Abstract :
[fr] Les entreprises recourent de plus en plus à des travailleurs externes (intérimaires, freelances, salariés de sous-traitants « body-shoppés ») pour occuper des fonctions auparavant réservées à leur personnel salarié. Si cette évolution reste scientifiquement peu documentée, de premières recherches montrent qu’une telle stratégie de « blended workforce » n’est pas sans conséquence sur la conduite des organisations (Dong et Ibrahim 2017; Cascio et al., 2017, Cross et Swart, 2021).
Cette thèse explore le concept de « Total Workforce Management » (TWM), c’est-à-dire la
gestion de toutes les ressources humaines dont dispose l’entreprise. Elle vise, d’une part, à mieux comprendre les modalités institutionnelles de cette nouvelle pratique de gestion et, d’autre part, à identifier la distribution des rôles en la matière. Deux cadres d’analyse spécifiques ont été mobilisés pour répondre à cette double question de recherche : la théorie néo-institutionnelle (Di Maggio et Powell, 1983) et la théorie de la régulation sociale (Reynaud, 1998).
La revue de littérature montre que le concept émergent de TWM peut être appréhendé par le prisme de six dimensions a priori indépendantes : le partage d’infrastructure, l’indifférenciation, la formalisation, la socialisation, la conformité organisationnelle et la centralisation. Elle identifie également les enjeux RH que posent ces dimensions en matière de statut, de contenu et de conditions de travail des travailleurs externes.
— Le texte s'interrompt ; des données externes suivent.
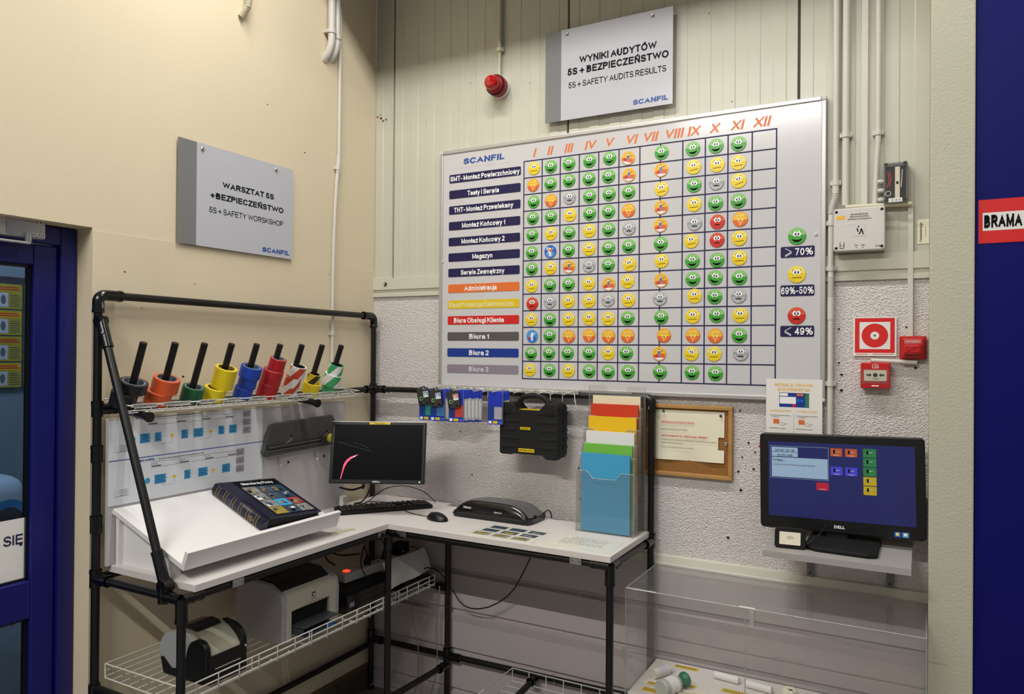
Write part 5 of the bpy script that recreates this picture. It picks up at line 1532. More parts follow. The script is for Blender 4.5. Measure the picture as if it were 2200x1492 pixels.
s = g.build('pinned_notice'); tag(s, 'cream paper notice with red headings pinned on the cork board', 'notice')
g = MB(back(1.553, -.0195, 1.313)); zz = .0
g.text('INFORMACJA DO PRACOWNIKÓW', .028, .158, .0072, 'sign_red', z=zz, w=.142, bold=.01); g.rect(.028, .1555, .170, .1563, zz, 'sign_red')
g.text('Jeżeli na czytniku jest informacja', .026, .128, .0062, 'ink_soft', z=zz, w=.112)
g.text('„buforowanie” to  należy się odbijać!', .026, .100, .0082, 'sign_red', z=zz, w=.198, bold=.012)
g.text('Po zakończonym procesie buforowania system wyśle na serwer wcześniej', .025, .083, .0050, 'ink_soft', z=zz, w=.235)
g.text('wejścia i wyjścia pracowników.', .025, .071, .0050, 'ink_soft', z=zz, w=.095)
g.text('Prosimy o informowanie przełożonych o tym fakcie.', .025, .052, .0050, 'ink_soft', z=zz, w=.145)
g.build('lettering', s)
for nm, cl, x, z in (('green', 'cap_green', 1.588, 1.521), ('navy', 'navy', 1.831, 1.510)):
    g = MB(back(x, -.012, z)); g.lathe([(.0045, 0), (.0045, .003), (.0028, .004), (.0028, .010), (.0045, .011), (.0045, .013), (.0001, .014)], cl, 12)
    tag(g.build('push_pin'), '%s push pin holding the cream notice on the cork board' % nm, 'push pin')
g = MB(back(1.852, -.022, 1.395)); g.lathe([(.008, 0), (.008, .003), (.005, .0045), (.0025, .003), (.0001, .003)], 'steel', 16); tag(g.build('key_lock'), 'small round chrome lock on the oak frame of the cork board', 'lock')

IF = back(2.0125, -.0315, 1.372)
g = MB(IF); g.box(0, .208, 0, .297, 0, .0008, 'paper')
s = g.build('instruction_sheet'); tag(s, 'white login instruction sheet hung over the whiteboard corner above the touch computer', 'sheet')
g = MB(IF); z = .0012
g.text('INSTRUKCJA LOGOWANIA', .104, .268, .0115, 'm_amber', z=z, w=.145, align='C', bold=.015); g.text('DO SYSTEMU IFS T&A', .104, .250, .0115, 'm_amber', z=z, w=.120, align='C', bold=.015)
g.text('WEJŚCIE DO FIRMY', .016, .167, .0075, 'm_amber', z=z, w=.080, bold=.01); g.text('WYJŚCIE Z FIRMY', .114, .167, .0075, 'm_amber', z=z, w=.076, bold=.01)
for x in (.012, .110):
    g.text('1. Na ekranie dotykowym kliknij', x, .151, .0044, 'ink', z=z, w=.080); g.text('„WEJŚCIE”' if x < .05 else '„WYJŚCIE”', x+.010, .144, .0044, 'ink', z=z, w=.028)
    g.text('2. Zbliż kartę do czytnika', x, .100, .0044, 'ink', z=z, w=.062)
g.line([(.104, .160), (.104, .04)], .0007, z, 'ink_soft'); g.build('lettering', s)
g = MB(IF); g.rect(.050, .187, .160, .243, z, 'blue_label')
g.rect(.052, .230, .082, .241, z+.0004, 'text_white'); g.rect(.052, .200, .112, .227, z+.0004, 'text_white'); g.rect(.098, .189, .111, .198, z+.0004, 'red')
for k in range(2): g.rect(.115+k*.013, .231, .126+k*.013, .241, z+.0004, 'orange'); g.rect(.115+k*.013, .208, .126+k*.013, .219, z+.0004, 'm_blue_deep')
for k in range(5): g.rect(.146, .189+k*.0108, .159, .1985+k*.0108, z+.0004, 'scr_green')
g.build('screen_picture', s)
for x in (.028, .122):
    g = MB(IF); g.rect(x, .120, x+.022, .138, z, 'orange'); g.line([(x+.020, .128), (x+.036, .124), (x+.050, .121), (x+.038, .114), (x+.024, .119), (x+.020, .124)], .0009, z+.0004, 'ink_soft'); g.build('hand_picture', s)

# ============================================================ TOUCH COMPUTER ON A WALL SHELF
AX0, AX1, AZ0, AZ1 = 2.0125, 2.5695, 1.112, 1.470
AF = frame(((AX0+AX1)/2, -.150, (AZ0+AZ1)/2), (1, 0, .022), (-.022, .04, 1))
AW, AH = AX1-AX0, AZ1-AZ0
t = thing('touch_computer', 'black all-in-one touch computer with a dark blue screen on the wall shelf', 'computer', (2.29, -.15, 1.079))
g = MB(AF); g.prism(g.rrect(-AW/2, -AH/2, AW/2, AH/2, .014), -.045, 0, 'black', bev=.004); g.build('housing', t)
g = MB(AF); SX, SY = .247, .142
g.rect(-SX, -SY+.010, SX, SY+.006, .0006, 'screen_blue'); scr = g.build('screen', t)
g = MB(AF); z = .001
def sc(px, py): return (-SX + px*2*SX, SY+.006 - py*(2*SY-.004))      # fractions of the screen, from its top left
def sr(x0, y0, x1, y1, m_, dz=0): a = sc(x0, y0); b = sc(x1, y1); g.rect(a[0], b[1], b[0], a[1], z+dz, m_)
g.line([sc(.015, .06), sc(.43, .06), sc(.43, .49), sc(.015, .49), sc(.015, .06)], .001, z, 'scr_light')
sr(.025, .075, .215, .135, 'scr_light'); sr(.025, .14, .215, .20, 'scr_light'); sr(.025, .21, .425, .475, 'scr_light')
a = sc(.12, .125); g.text('2016-12-16', a[0], a[1]-.002, .0085, 'ink', z=z+.0004, w=.070, align='C')
a = sc(.12, .19); g.text('10:50:48', a[0], a[1]-.002, .0085, 'ink', z=z+.0004, w=.056, align='C')
a = sc(.03, .255); g.text('Witaj...', a[0], a[1]-.002, .0085, 'ink', z=z+.0004, w=.046)
a = sc(.035, .31); g.text('Witamy w Scanfil Poland oddział Sieradz', a[0], a[1]-.002, .0055, 'ink_soft', z=z+.0004, w=.150)
g.build('message_window', scr)
btn = [(.445, .06, .525, .165, 'scr_orange', 'Wejście'), (.545, .06, .625, .165, 'scr_orange', 'Wyjście'), (.445, .30, .525, .41, 'scr_violet', 'Wejście'), (.545, .30, .625, .41, 'scr_violet', 'Wyjście'),
       (.665, .05, .752, .16, 'scr_green', ''), (.665, .17, .752, .28, 'scr_green', ''), (.665, .29, .752, .40, 'scr_green', ''), (.665, .41, .752, .52, 'scr_yellow', ''), (.665, .53, .752, .64, 'scr_yellow', ''), (.345, .52, .43, .62, 'scr_red', 'Anuluj')]
for (x0, y0, x1, y1, m_, s) in btn:
    g = MB(AF); sr(x0, y0, x1, y1, m_)
    if m_ != 'scr_red':
        a = sc(x0, y0); b = sc(x1, y1); cx, cy = (a[0]+b[0])/2, (a[1]+b[1])/2+.002
        g.rect(cx-.010, cy-.006, cx-.004, cy+.007, z+.0005, 'ink'); g.line([(cx-.003, cy), (cx+.010, cy+.001)], .0025, z+.0005, 'scr_light')
    if s:
        a = sc((x0+x1)/2, y1); g.text(s, a[0], a[1]+.0025, .0035, 'text_white', z=z+.0005, w=.022, align='C')
    g.build('screen_button', scr)
g = MB(AF); g.text('DELL', 0, -AH/2+.0185, .011, 'text_white', z=.0006, w=.036, align='C', bold=.03); g.build('logo', t)
g = MB(AF); g.disc(-.012, AH/2-.010, .003, .0006, 'dark_grey', n=12); g.build('webcam', t)
for x, c in ((.178, 'm_blue_deep'), (.203, 'm_blue')):
    g = MB(AF); g.rect(x, -AH/2+.008, x+.021, -AH/2+.026, .0006, c); g.disc(x+.010, -AH/2+.018, .006, .001, 'm_gold' if x < .2 else 'text_white', n=12); g.build('sticker', t)
g = MB(); g.box(2.252, 2.322, -.152, -.118, 1.09, 1.135, 'matt_black', bev=.003); g.build('neck', t)
g = MB(Matrix.Translation((0, 0, 1.080))); g.prism([(2.213, -.322), (2.235, -.334), (2.400, -.342), (2.428, -.325), (2.430, -.085), (2.412, -.07), (2.212, -.07), (2.193, -.085), (2.190, -.30)], 0, .016, 'matt_black', bev=.006)
for x, y in ((2.225, -.15), (2.40, -.17)): g.cyl((x, y, .0155), (x, y, .0168), .004, 'hole', 8)
g.build('stand_base', t)

t = thing('wall_shelf', 'grey shelf on two wall brackets carrying the touch computer', 'shelf', (2.30, -.2, 1.058))
MB().box(2.069, 2.5285, -.400, -.004, 1.060, 1.079, 'shelf_grey', bev=.001).build('board', t)
g = MB(); g.box(2.069, 2.5285, -.403, -.400, 1.058, 1.0795, 'shelf_grey'); g.build('edge_band', t)
for x in (2.178, 2.455):
    g = MB(); g.box(x-.012, x+.012, -.014, -.0015, .848, 1.058, 'mid_grey', bev=.001)
    for zz in (.875, .915, 1.045): g.cyl((x, -.014, zz), (x, -.0165, zz), .005, 'dark_grey', 10)
    g.add([(x-.010, -.014, 1.058), (x+.010, -.014, 1.058), (x+.010, -.30, 1.058), (x-.010, -.30, 1.058), (x-.010, -.014, 1.02), (x+.010, -.014, 1.02), (x+.010, -.30, 1.05), (x-.010, -.30, 1.05)],
          [(0, 1, 2, 3), (4, 7, 6, 5), (0, 4, 5, 1), (2, 6, 7, 3), (0, 3, 7, 4), (1, 5, 6, 2)], 'mid_grey')
    g.build('bracket', t)
RF = frame((2.150, -.338, 1.0795), (math.cos(.12), math.sin(.12), 0), (0, .12, 1))
t = thing('card_reader', 'small black card reader with a pale face left of the computer base', 'card reader', (2.150, -.338, 1.0795))
g = MB(RF); g.prism(g.rrect(-.052, 0, .052, .072, .012), -.030, 0, 'matt_black', bev=.003); g.build('housing', t)
g = MB(RF); g.prism(g.rrect(-.036, .014, .034, .058, .002), 0, .0012, 'paper_cream')
for r in (.006, .010, .014): g.arc(0, .030, r, 30, 150, .0009, .0018, 'mid_grey', n=6)
g.build('reader_face', t)
cable('reader_cable', 'short black lead looping from the card reader to the computer', [(2.205, -.325, 1.10), (2.225, -.31, 1.115), (2.245, -.27, 1.135), (2.255, -.205, 1.15)], .0025)
g = MB()
for (x, z, r) in ((2.004, 1.415, .010), (1.998, 1.402, .007), (2.008, 1.398, .009), (2.003, 1.350, .008), (2.006, 1.346, .007), (2.003, 1.378, .006)):
    g.lathe([(.0001, -r), (r*.8, -r*.6), (r, 0), (r*.8, r*.6), (.0001, r)], 'fire_red', 10, Matrix.Translation((x, -.07, z)))
g.tube([(2.004, -.07, 1.42), (2.004, -.07, 1.34)], .003, 'fire_red', 6)
tag(g.build('red_ornament'), 'small red knobbly ornament peeking out left of the touch computer', 'ornament')

# ============================================================ FIRE DEVICES AND CONDUITS
FS = back(2.3255, -.006, 1.7625)
t = thing('fire_sign', 'square white and red fire alarm sign with a ring symbol', 'sign', (2.40, -.006, 1.7625))
g = MB(FS); g.box(0, .147, 0, .148, 0, .002, 'white'); g.build('plate', t)
g = MB(FS); g.rect(.006, .012, .141, .143, .0024, 'sign_red'); g.rect(.022, .026, .126, .128, .0028, 'white'); g.disc(.074, .077, .045, .0032, 'sign_red', n=32); g.disc(.074, .077, .015, .0036, 'white', n=24); g.disc(.074, .077, .004, .004, 'ink_soft', n=12)
g.rect(.010, .006, .050, .008, .0024, 'sign_red'); g.rect(.066, .006, .136, .008, .0024, 'sign_red'); g.build('ring_symbol', t)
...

La démarche empirique s’appuie sur une méthodologie mixte (quantitative et qualitative). Une enquête auprès de 239 entreprises permet, via l’analyse par clustering, de dégager trois profils type de répondants en matière de TWM, selon le degré d’inclusion et de maîtrise de leurs pratiques de TWM : les dynamiques, les pragmatiques et les transactionnels. Les résultats sont approfondis par trois monographies sélectionnées en regard de ces profils-types. Leur analyse permet non seulement de comprendre les pressions isomorphiques qui incitent les organisations contemporaines à adopter ces pratiques de TWM, mais surtout d’identifier les jeux de pouvoir qui les façonnent, ainsi que les enjeux RH qu'elles recouvrent.
Le travail s’achève par une série de recommandations susceptibles d’aider les entreprises à mettre en place une politique de TWM adaptée à leur environnement et aux spécificités de leur contexte organisationnel.